= SHORT TASK =
Word for word, copy all the data and drop the pictures.

= DATASET CONTENT =
-*-*-

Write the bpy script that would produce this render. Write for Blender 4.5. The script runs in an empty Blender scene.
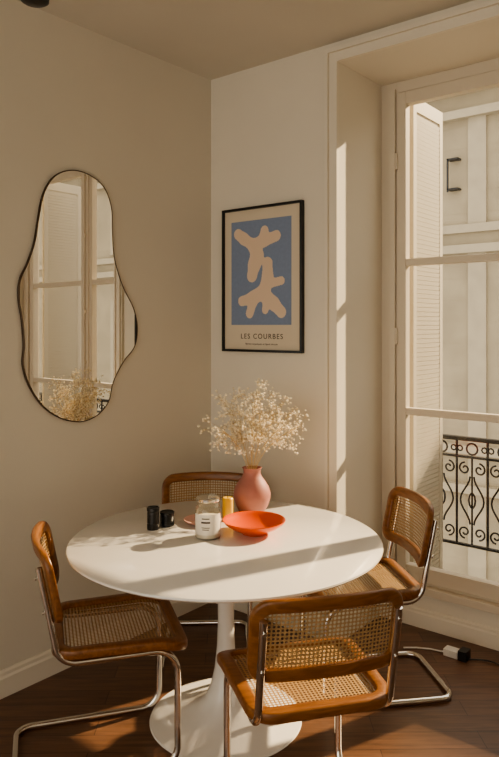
import bpy, bmesh, math, random
from mathutils import Vector, Matrix
random.seed(7)
scene=bpy.context.scene
col=scene.collection
try:
    scene.view_settings.look='AgX - Medium High Contrast'
except Exception as e: print(e)

# ---------------------------------------------------------------- materials
def new_mat(name):
    m=bpy.data.materials.new(name); m.use_nodes=True
    nt=m.node_tree; nt.nodes.clear()
    out=nt.nodes.new('ShaderNodeOutputMaterial')
    return m,nt,out
def pbr(name,color,rough=.5,metal=0,noise=0,nscale=8,bump=0,bscale=40,coat=0,spec=.5,trans=0):
    m,nt,out=new_mat(name)
    b=nt.nodes.new('ShaderNodeBsdfPrincipled')
    b.inputs['Base Color'].default_value=(*color,1)
    b.inputs['Roughness'].default_value=rough
    b.inputs['Metallic'].default_value=metal
    b.inputs['Coat Weight'].default_value=coat
    b.inputs['Specular IOR Level'].default_value=spec
    b.inputs['Transmission Weight'].default_value=trans
    nt.links.new(b.outputs[0],out.inputs[0])
    tc=nt.nodes.new('ShaderNodeTexCoord')
    if noise>0:
        n=nt.nodes.new('ShaderNodeTexNoise'); n.inputs['Scale'].default_value=nscale; n.inputs['Detail'].default_value=4
        nt.links.new(tc.outputs['Object'],n.inputs['Vector'])
        r=nt.nodes.new('ShaderNodeValToRGB')
        r.color_ramp.elements[0].position=.3; r.color_ramp.elements[1].position=.7
        r.color_ramp.elements[0].color=(*[c*(1-noise) for c in color],1)
        r.color_ramp.elements[1].color=(*[min(1,c*(1+noise)) for c in color],1)
        nt.links.new(n.outputs['Fac'],r.inputs[0]); nt.links.new(r.outputs[0],b.inputs['Base Color'])
    if bump>0:
        n=nt.nodes.new('ShaderNodeTexNoise'); n.inputs['Scale'].default_value=bscale; n.inputs['Detail'].default_value=3
        nt.links.new(tc.outputs['Object'],n.inputs['Vector'])
        bp=nt.nodes.new('ShaderNodeBump'); bp.inputs['Strength'].default_value=bump; bp.inputs['Distance'].default_value=.01
        nt.links.new(n.outputs['Fac'],bp.inputs['Height']); nt.links.new(bp.outputs[0],b.inputs['Normal'])
    return m

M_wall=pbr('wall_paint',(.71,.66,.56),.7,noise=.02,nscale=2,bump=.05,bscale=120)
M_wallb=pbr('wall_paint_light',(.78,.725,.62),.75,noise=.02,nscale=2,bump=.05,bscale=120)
M_ceil=pbr('ceiling_paint',(.66,.62,.54),.85,noise=.02,nscale=2)
M_trim=pbr('trim_paint',(.80,.74,.63),.45)
M_win=pbr('window_paint',(.68,.61,.50),.4)
M_lacq=pbr('white_lacquer',(.84,.82,.78),.16,coat=.4)
M_chrome=pbr('chrome',(.80,.78,.75),.09,metal=1)
M_black=pbr('black_plastic',(.012,.012,.013),.35)
M_rim=pbr('mirror_rim_metal',(.09,.06,.035),.35,metal=.6)
M_iron=pbr('wrought_iron',(.02,.02,.022),.45)
M_orange=pbr('orange_glaze',(.74,.10,.012),.3,coat=.2)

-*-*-

= SOLVED EXERCISE =
Write the bpy script that would produce this render. Write for Blender 4.5. The script runs in an empty Blender scene.
import bpy, bmesh, math, random
from mathutils import Vector, Matrix
random.seed(7)
scene=bpy.context.scene
col=scene.collection
try:
    scene.view_settings.look='AgX - Medium High Contrast'
except Exception as e: print(e)

# ---------------------------------------------------------------- materials
def new_mat(name):
    m=bpy.data.materials.new(name); m.use_nodes=True
    nt=m.node_tree; nt.nodes.clear()
    out=nt.nodes.new('ShaderNodeOutputMaterial')
    return m,nt,out
def pbr(name,color,rough=.5,metal=0,noise=0,nscale=8,bump=0,bscale=40,coat=0,spec=.5,trans=0):
    m,nt,out=new_mat(name)
    b=nt.nodes.new('ShaderNodeBsdfPrincipled')
    b.inputs['Base Color'].default_value=(*color,1)
    b.inputs['Roughness'].default_value=rough
    b.inputs['Metallic'].default_value=metal
    b.inputs['Coat Weight'].default_value=coat
    b.inputs['Specular IOR Level'].default_value=spec
    b.inputs['Transmission Weight'].default_value=trans
    nt.links.new(b.outputs[0],out.inputs[0])
    tc=nt.nodes.new('ShaderNodeTexCoord')
    if noise>0:
        n=nt.nodes.new('ShaderNodeTexNoise'); n.inputs['Scale'].default_value=nscale; n.inputs['Detail'].default_value=4
        nt.links.new(tc.outputs['Object'],n.inputs['Vector'])
        r=nt.nodes.new('ShaderNodeValToRGB')
        r.color_ramp.elements[0].position=.3; r.color_ramp.elements[1].position=.7
        r.color_ramp.elements[0].color=(*[c*(1-noise) for c in color],1)
        r.color_ramp.elements[1].color=(*[min(1,c*(1+noise)) for c in color],1)
        nt.links.new(n.outputs['Fac'],r.inputs[0]); nt.links.new(r.outputs[0],b.inputs['Base Color'])
    if bump>0:
        n=nt.nodes.new('ShaderNodeTexNoise'); n.inputs['Scale'].default_value=bscale; n.inputs['Detail'].default_value=3
        nt.links.new(tc.outputs['Object'],n.inputs['Vector'])
        bp=nt.nodes.new('ShaderNodeBump'); bp.inputs['Strength'].default_value=bump; bp.inputs['Distance'].default_value=.01
        nt.links.new(n.outputs['Fac'],bp.inputs['Height']); nt.links.new(bp.outputs[0],b.inputs['Normal'])
    return m

M_wall=pbr('wall_paint',(.71,.66,.56),.7,noise=.02,nscale=2,bump=.05,bscale=120)
M_wallb=pbr('wall_paint_light',(.78,.725,.62),.75,noise=.02,nscale=2,bump=.05,bscale=120)
M_ceil=pbr('ceiling_paint',(.66,.62,.54),.85,noise=.02,nscale=2)
M_trim=pbr('trim_paint',(.80,.74,.63),.45)
M_win=pbr('window_paint',(.68,.61,.50),.4)
M_lacq=pbr('white_lacquer',(.84,.82,.78),.16,coat=.4)
M_chrome=pbr('chrome',(.80,.78,.75),.09,metal=1)
M_black=pbr('black_plastic',(.012,.012,.013),.35)
M_rim=pbr('mirror_rim_metal',(.09,.06,.035),.35,metal=.6)
M_iron=pbr('wrought_iron',(.02,.02,.022),.45)
M_orange=pbr('orange_glaze',(.74,.10,.012),.3,coat=.2)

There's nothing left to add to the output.